Below is an excerpt of an interesting recent NYT piece by Ray D. Madoff, a professor at Boston College Law School and author of “Immortality and the Law: The Rising Power of the American Dead.”
The New Grave Robbers
CAN a wild wig and a bushy mustache be packaged and called an Albert Einstein costume? According to Hebrew University of Jerusalem and its American marketing agent, the answer is no — at least not without permission. The university says that when it inherited Einstein’s estate, the bequest included ownership of Einstein’s very identity, giving it exclusive legal control over who could use Einstein’s name and image, and at what cost.
Einstein is not the only example. While we might think of people like the Rev. Dr.

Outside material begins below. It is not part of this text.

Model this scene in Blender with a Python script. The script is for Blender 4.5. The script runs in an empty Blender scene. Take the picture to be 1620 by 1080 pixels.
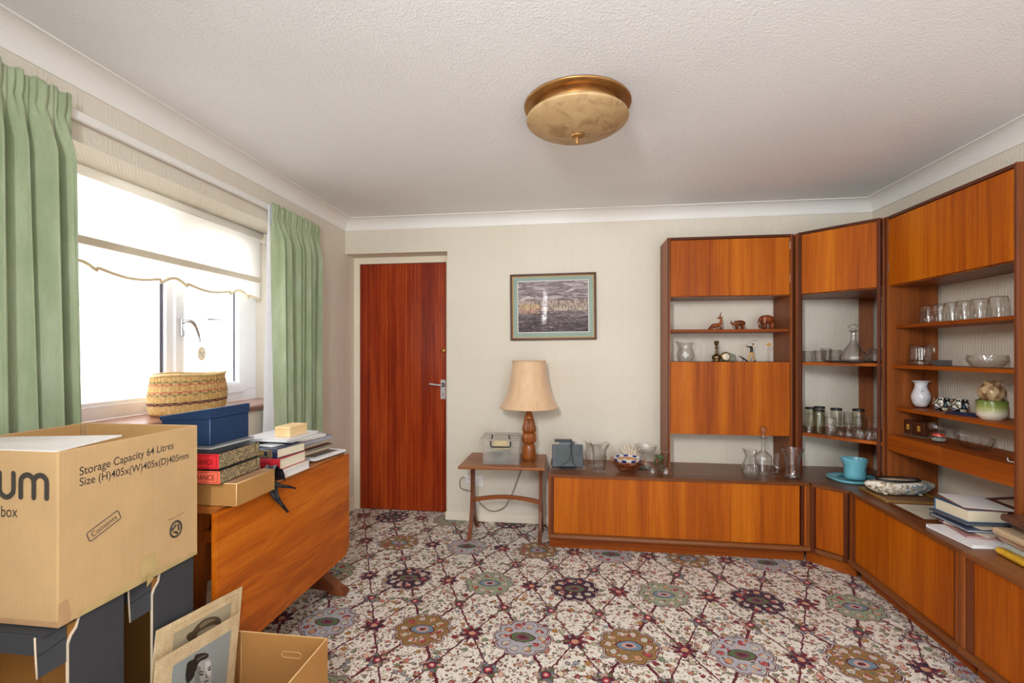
import bpy, bmesh, math, random
from mathutils import Vector, Matrix, Euler
R = math.radians
PI = math.pi
random.seed(7)
SC = bpy.context.scene
COL = SC.collection

# ------------------------------------------------------------------ camera
cd = bpy.data.cameras.new('camera'); cam = bpy.data.objects.new('camera', cd); COL.objects.link(cam)
cam.location = (1.7605, -3.4786, 1.2687)
cam.rotation_euler = (PI/2, 0, 0.1312)
cd.sensor_width = 36.0; cd.lens = 742.95/1620*36
cd.shift_x = 3.4/1620; cd.shift_y = 17.43/1620
cd.clip_start = 0.05
SC.camera = cam
# ------------------------------------------------------------------ exposure
SC.view_settings.view_transform = 'Standard'; SC.view_settings.look = 'None'
SC.view_settings.gamma = 1.0; SC.view_settings.exposure = 0.55
SC.view_settings.use_curve_mapping = False
SC.cycles.max_bounces = 10; SC.cycles.transparent_max_bounces = 40
SC.cycles.diffuse_bounces = 6; SC.cycles.glossy_bounces = 4; SC.cycles.transmission_bounces = 8
SC.cycles.caustics_reflective = False; SC.cycles.caustics_refractive = False
SC.cycles.sample_clamp_indirect = 6.0
# ------------------------------------------------------------------ sky
W = bpy.data.worlds.new('sky'); SC.world = W; W.use_nodes = True
bgn = W.node_tree.nodes['Background']; bgn.inputs[0].default_value = (0.91, 0.955, 1.0, 1); bgn.inputs[1].default_value = 3.75
# ------------------------------------------------------------------ lights
def area(name, loc, rot, sx, sy, power, color=(1, 1, 1), portal=False, spread=180):
    l = bpy.data.lights.new(name, 'AREA'); l.shape = 'RECTANGLE'; l.size = sx; l.size_y = sy
    l.energy = power; l.color = color; l.spread = R(spread)
    if portal: l.cycles.is_portal = True
    o = bpy.data.objects.new(name, l); COL.objects.link(o); o.location = loc; o.rotation_euler = rot
    return o
area('window_daylight_portal', (-0.42, -1.53, 1.5), (0, -PI/2, 0), 1.1, 1.8, 1, portal=True)
area('patio_daylight_portal', (2.55, -4.62, 1.2), (PI/2, 0, 0), 1.9, 2.1, 1, portal=True)
area('photographer_strip_light', (1.34, -3.9, 1.98), (R(83), 0, R(-24)), 0.07, 0.50, 26, (0.97, 0.98, 1.0), spread=150)
sun = bpy.data.lights.new('sun', 'SUN'); sun.energy = 9.0; sun.angle = R(1.0); sun.color = (1, .96, .9)
so = bpy.data.objects.new('sun', sun); COL.objects.link(so); so.rotation_euler = (0, R(40), 0)

# ------------------------------------------------------------------ node helpers
def srgb(r, g, b):
    def f(c):
        c /= 255.0
        return c/12.92 if c <= 0.04045 else ((c+0.055)/1.055)**2.4
    return (f(r), f(g), f(b), 1.0)
class X:
    """arithmetic on shader sockets"""
    def __init__(s, nt, sock): s.nt = nt; s.s = sock
    def _m(s, op, *a, clamp=False):
        n = s.nt.nodes.new('ShaderNodeMath'); n.operation = op; n.use_clamp = clamp
        for i, v in enumerate((s,)+a):
            if isinstance(v, X): s.nt.links.new(v.s, n.inputs[i])
            else: n.inputs[i].default_value = float(v)
        return X(s.nt, n.outputs[0])
    def __add__(s, o): return s._m('ADD', o)
    __radd__ = __add__
    def __sub__(s, o): return s._m('SUBTRACT', o)
    def __rsub__(s, o): return s._m('MULTIPLY', -1.0)._m('ADD', o)
    def __mul__(s, o): return s._m('MULTIPLY', o)
    __rmul__ = __mul__
    def __truediv__(s, o): return s._m('DIVIDE', o)
    def lt(s, o): return s._m('LESS_THAN', o)
    def gt(s, o): return s._m('GREATER_THAN', o)
    def rnd(s): return s._m('ROUND')
    def abs(s): return s._m('ABSOLUTE')
    def sin(s): return s._m('SINE')
    def cos(s): return s._m('COSINE')
    def sqrt(s): return s._m('SQRT')
    def frac(s): return s._m('FRACT')
    def floor(s): return s._m('FLOOR')
    def mod2(s): return (s*0.5).frac().gt(0.25)      # 1 when odd
    def sat(s): return s._m('MULTIPLY', 1.0, clamp=True)
class Mat:
    def __init__(s, name):
        s.m = bpy.data.materials.new(name); s.m.use_nodes = True; s.nt = s.m.node_tree
        s.b = s.nt.nodes['Principled BSDF']; s.N = s.nt.nodes; s.L = s.nt.links
    def coord(s, kind='Object'):
        n = s.N.new('ShaderNodeTexCoord'); return n.outputs[kind]
    def rand(s):
        n = s.N.new('ShaderNodeObjectInfo'); return X(s.nt, n.outputs['Random'])
    def map(s, scale=(1, 1, 1), kind='Object', rot=(0, 0, 0), rnd=False):
        n = s.N.new('ShaderNodeMapping'); n.inputs['Scale'].default_value = scale; n.inputs['Rotation'].default_value = rot
        s.L.new(s.coord(kind), n.inputs['Vector'])
        if rnd:
            c = s.N.new('ShaderNodeCombineXYZ'); r = s.rand()*17.0
            for i in range(3): s.L.new(r.s, c.inputs[i])
            s.L.new(c.outputs[0], n.inputs['Location'])
        return n.outputs[0]
    def noise(s, vec, scale=5, detail=3, rough=.5, dist=0):
        n = s.N.new('ShaderNodeTexNoise'); s.L.new(vec, n.inputs['Vector'])
        n.inputs['Scale'].default_value = scale; n.inputs['Detail'].default_value = detail
        n.inputs['Roughness'].default_value = rough; n.inputs['Distortion'].default_value = dist
        return X(s.nt, n.outputs['Fac'])
    def voro(s, vec, scale=5, feature='F1', rnd=1.0):
        n = s.N.new('ShaderNodeTexVoronoi'); n.feature = feature; s.L.new(vec, n.inputs['Vector'])
        n.inputs['Scale'].default_value = scale; n.inputs['Randomness'].default_value = rnd
        return n
    def ramp(s, fac, stops, interp='LINEAR'):
        n = s.N.new('ShaderNodeValToRGB'); cr = n.color_ramp; cr.interpolation = interp
        while len(cr.elements) < len(stops): cr.elements.new(0.5)
        for e, (p, c) in zip(cr.elements, stops): e.position = p; e.color = c
        s.L.new(fac.s if isinstance(fac, X) else fac, n.inputs[0]); return n.outputs[0]
    def mix(s, fac, a, b, mode='MIX'):
        n = s.N.new('ShaderNodeMix'); n.data_type = 'RGBA'; n.blend_type = mode
        if isinstance(fac, X): s.L.new(fac.s, n.inputs[0])
        else: n.inputs[0].default_value = fac
        for i, v in ((6, a), (7, b)):
            if isinstance(v, tuple): n.inputs[i].default_value = v
            else: s.L.new(v, n.inputs[i])
        return n.outputs[2]
    def sep(s, vec):
        n = s.N.new('ShaderNodeSeparateXYZ'); s.L.new(vec, n.inputs[0])
        return [X(s.nt, n.outputs[i]) for i in range(3)]
    def comb(s, x, y, z):
        n = s.N.new('ShaderNodeCombineXYZ')
        for i, v in enumerate((x, y, z)):
            if isinstance(v, X): s.L.new(v.s, n.inputs[i])
            else: n.inputs[i].default_value = v
        return n.outputs[0]
    def col(s, c):
        if isinstance(c, tuple): s.b.inputs['Base Color'].default_value = c
        else: s.L.new(c, s.b.inputs['Base Color'])
    def bump(s, h, strength=.3, dist=.002):
        n = s.N.new('ShaderNodeBump'); n.inputs['Strength'].default_value = strength; n.inputs['Distance'].default_value = dist
        s.L.new(h.s, n.inputs['Height']); s.L.new(n.outputs[0], s.b.inputs['Normal']); return n.outputs[0]
    def set(s, **k):
        names = dict(rough='Roughness', metal='Metallic', spec='Specular IOR Level', sheen='Sheen Weight', coat='Coat Weight',
                     trans='Transmission Weight', ior='IOR', alpha='Alpha', coatr='Coat Roughness')
        for a, v in k.items(): s.b.inputs[names[a]].default_value = v
        return s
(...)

Martin Luther King Jr., George Patton, Rosa Parks, Frank Lloyd Wright and Babe Ruth as part of our cultural heritage, available for all to use, the identities of each of them, and thousands more, are claimed as private property, usable only with permission and for a fee.
This phenomenon is fairly recent — and it’s getting out of control.
Sadly, Madoff naively thinks that the answer to the problem is a Federal 'solution', as if that will rein in rather than give free rein to abuses; copyright, patents and trademarks, anyone?
Yet, because these are issues of state law, the litigation has not brought clarity on a national level.
Congress should step in and enact a federal right of publicity. In doing so, it should establish clear First Amendment protections and set forth a relatively short term for the right of publicity to survive death (perhaps 10 years).